By Zach Murdock September 8, 2018
A new United Way report delivers a sobering statistic: Half of Danbury households struggle to pay for necessities like housing, child care and groceries.
But those 15,400 households across the city are not the initial stereotype that first comes to many people’s minds, local officials warn.
These are families who are “employed but constrained,” not homeless or living in squalor. They have jobs, many earning $20 to $40 per hour, but who still struggle to afford the nearly $78,000 in basic needs the report estimates a family of four faces every year.
“We’re talking about your home health aid or your grocery store clerk, not somebody out there panhandling on the street,” said Kim Morgan, CEO of the United Way of Western Connecticut. “If 50 percent of the people of Danbury are quietly struggling to put food on the table or pay their bills, they’re not complaining about it or telling people out on the street.

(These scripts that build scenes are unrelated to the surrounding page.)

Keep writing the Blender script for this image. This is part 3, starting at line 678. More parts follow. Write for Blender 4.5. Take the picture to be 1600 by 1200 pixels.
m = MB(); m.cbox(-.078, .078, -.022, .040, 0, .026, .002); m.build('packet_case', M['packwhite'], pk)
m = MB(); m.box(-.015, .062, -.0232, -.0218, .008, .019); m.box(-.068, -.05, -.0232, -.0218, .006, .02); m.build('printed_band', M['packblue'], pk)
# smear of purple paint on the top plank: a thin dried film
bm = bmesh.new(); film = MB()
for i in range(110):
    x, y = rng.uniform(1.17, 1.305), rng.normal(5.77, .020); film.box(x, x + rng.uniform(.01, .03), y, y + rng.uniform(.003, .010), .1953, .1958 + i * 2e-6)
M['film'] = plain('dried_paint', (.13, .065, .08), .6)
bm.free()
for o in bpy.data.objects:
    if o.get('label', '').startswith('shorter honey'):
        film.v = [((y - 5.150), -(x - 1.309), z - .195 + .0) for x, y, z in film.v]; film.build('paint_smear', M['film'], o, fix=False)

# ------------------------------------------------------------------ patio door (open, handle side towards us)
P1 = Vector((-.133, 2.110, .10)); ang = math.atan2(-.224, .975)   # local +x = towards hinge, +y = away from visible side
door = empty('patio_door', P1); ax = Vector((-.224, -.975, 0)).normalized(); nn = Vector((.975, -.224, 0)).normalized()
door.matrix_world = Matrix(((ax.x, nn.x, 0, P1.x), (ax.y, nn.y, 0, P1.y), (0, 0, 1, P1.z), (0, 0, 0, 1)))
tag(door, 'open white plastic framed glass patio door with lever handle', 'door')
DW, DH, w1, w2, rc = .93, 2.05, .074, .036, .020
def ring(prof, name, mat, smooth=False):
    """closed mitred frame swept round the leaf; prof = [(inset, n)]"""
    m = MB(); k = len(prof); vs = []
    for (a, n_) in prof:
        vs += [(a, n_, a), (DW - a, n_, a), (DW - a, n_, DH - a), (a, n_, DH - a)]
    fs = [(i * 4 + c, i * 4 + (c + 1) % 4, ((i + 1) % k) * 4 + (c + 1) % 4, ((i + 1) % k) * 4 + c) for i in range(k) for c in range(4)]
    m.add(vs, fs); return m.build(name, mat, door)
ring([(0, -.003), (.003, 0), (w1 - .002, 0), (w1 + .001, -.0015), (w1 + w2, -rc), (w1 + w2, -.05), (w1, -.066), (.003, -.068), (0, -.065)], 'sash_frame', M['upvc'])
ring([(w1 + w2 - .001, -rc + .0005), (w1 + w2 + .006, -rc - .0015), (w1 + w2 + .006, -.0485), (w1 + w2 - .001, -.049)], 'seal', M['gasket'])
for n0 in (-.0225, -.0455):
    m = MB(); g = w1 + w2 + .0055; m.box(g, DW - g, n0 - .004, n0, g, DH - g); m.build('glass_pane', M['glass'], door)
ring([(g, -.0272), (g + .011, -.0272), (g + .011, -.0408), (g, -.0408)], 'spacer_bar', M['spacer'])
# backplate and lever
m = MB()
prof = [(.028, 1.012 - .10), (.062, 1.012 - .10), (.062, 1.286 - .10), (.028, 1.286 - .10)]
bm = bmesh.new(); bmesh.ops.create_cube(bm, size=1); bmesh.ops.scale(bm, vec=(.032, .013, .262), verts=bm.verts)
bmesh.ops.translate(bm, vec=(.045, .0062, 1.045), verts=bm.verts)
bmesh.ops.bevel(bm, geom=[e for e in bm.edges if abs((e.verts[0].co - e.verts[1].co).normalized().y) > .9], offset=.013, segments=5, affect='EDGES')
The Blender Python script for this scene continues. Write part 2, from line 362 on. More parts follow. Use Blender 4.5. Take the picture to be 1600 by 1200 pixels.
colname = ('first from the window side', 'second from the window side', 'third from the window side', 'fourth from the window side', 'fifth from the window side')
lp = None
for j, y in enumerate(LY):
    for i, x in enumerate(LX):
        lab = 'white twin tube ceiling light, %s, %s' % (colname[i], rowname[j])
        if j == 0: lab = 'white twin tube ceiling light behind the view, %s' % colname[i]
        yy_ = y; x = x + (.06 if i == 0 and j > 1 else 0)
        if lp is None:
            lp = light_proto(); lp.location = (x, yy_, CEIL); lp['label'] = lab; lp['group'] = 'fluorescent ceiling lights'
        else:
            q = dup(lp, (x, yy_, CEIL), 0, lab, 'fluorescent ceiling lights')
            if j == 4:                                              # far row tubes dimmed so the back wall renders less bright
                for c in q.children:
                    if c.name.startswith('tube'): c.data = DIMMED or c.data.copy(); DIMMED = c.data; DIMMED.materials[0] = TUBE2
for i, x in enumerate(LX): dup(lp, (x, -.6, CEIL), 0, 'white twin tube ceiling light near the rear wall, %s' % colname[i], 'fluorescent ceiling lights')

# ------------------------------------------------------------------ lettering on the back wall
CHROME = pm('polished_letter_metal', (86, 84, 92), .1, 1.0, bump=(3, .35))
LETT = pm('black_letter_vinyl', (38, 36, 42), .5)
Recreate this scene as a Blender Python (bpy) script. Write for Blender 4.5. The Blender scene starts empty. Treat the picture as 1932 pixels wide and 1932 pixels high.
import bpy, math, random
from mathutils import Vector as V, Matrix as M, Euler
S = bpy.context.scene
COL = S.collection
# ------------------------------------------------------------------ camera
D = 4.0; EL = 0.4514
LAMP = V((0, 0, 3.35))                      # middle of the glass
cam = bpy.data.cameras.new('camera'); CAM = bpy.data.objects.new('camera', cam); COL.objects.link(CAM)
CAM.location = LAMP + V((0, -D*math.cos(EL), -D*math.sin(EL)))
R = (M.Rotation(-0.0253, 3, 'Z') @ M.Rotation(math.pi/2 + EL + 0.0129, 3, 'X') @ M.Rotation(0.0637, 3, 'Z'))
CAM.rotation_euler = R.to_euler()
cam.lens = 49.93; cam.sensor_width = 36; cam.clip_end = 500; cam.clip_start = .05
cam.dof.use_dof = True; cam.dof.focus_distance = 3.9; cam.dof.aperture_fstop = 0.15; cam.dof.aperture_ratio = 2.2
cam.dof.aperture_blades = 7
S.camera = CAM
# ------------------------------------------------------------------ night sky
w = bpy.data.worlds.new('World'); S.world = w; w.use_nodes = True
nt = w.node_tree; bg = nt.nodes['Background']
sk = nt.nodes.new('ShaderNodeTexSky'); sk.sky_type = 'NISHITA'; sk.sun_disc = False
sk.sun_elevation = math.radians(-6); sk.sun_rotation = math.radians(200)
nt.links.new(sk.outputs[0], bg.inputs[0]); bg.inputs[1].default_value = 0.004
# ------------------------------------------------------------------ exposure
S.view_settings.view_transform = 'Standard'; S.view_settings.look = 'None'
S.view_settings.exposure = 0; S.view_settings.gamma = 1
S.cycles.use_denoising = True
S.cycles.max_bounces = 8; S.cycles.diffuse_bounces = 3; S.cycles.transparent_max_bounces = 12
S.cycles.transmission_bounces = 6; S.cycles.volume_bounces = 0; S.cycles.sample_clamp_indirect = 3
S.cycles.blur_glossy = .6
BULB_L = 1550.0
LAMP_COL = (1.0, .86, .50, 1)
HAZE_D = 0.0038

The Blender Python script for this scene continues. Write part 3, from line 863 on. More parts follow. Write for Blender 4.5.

“But they’re the ones who can’t write the check for their child’s sports team,” she continued. “These are families who have to pause at every decision and calculate how they are going to make this happen.”
The findings punctuate the United Way’s annual financial hardship report, which found that almost 40 percent of households across the state — almost 540,000 — live below the federal poverty line or hover just above it and qualify as United Way asset-limited, income-constrained and employed, or ALICE, households.